Becoming a highly visible partner has also made risk management seem like less of an abstract concept and more of a real, important thing that everyone has a stake in. As a result, there is a lot more support from all levels of the organization, which is more important than any system or technology to security work.

“We can have great information security programs, but if employees don’t buy in and participate in them, our program isn’t going to be successful,” says AXA’s Dowling.

Consolidating all these functions also helps to drive home the importance of the CRO’s mission across the entire organization. At AXA, this is reinforced by an annual three- to five-day, companywide exercise in business continuity and crisis management. Repeating it allows managers to make sure many people are aware of the plans and how to carry them out.

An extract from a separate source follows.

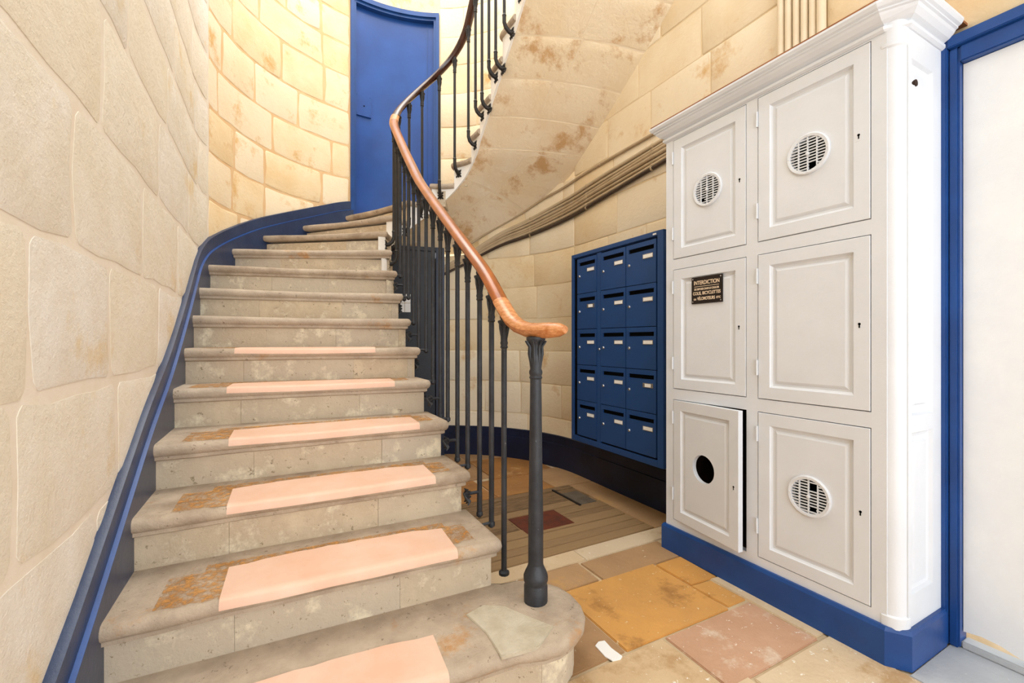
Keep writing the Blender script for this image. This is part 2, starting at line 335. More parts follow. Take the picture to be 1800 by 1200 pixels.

This, in turn, provides the redundancy that is so important in a crisis.

They are also fairly popular within the organization, according to Dowling. “People call and ask, ‘When is the exercise this year?'”

This type of response is just one result of the centralization that can happen with an ERM system, and it can have a profound and long-lasting effect on an organization, which makes the CRO’s life that much easier.

“We’ve seen a cultural change here,” says Dowling. “This isn’t business as usual. These people have daily jobs and daily functions within the company, and they’ve bought in to our procedures.”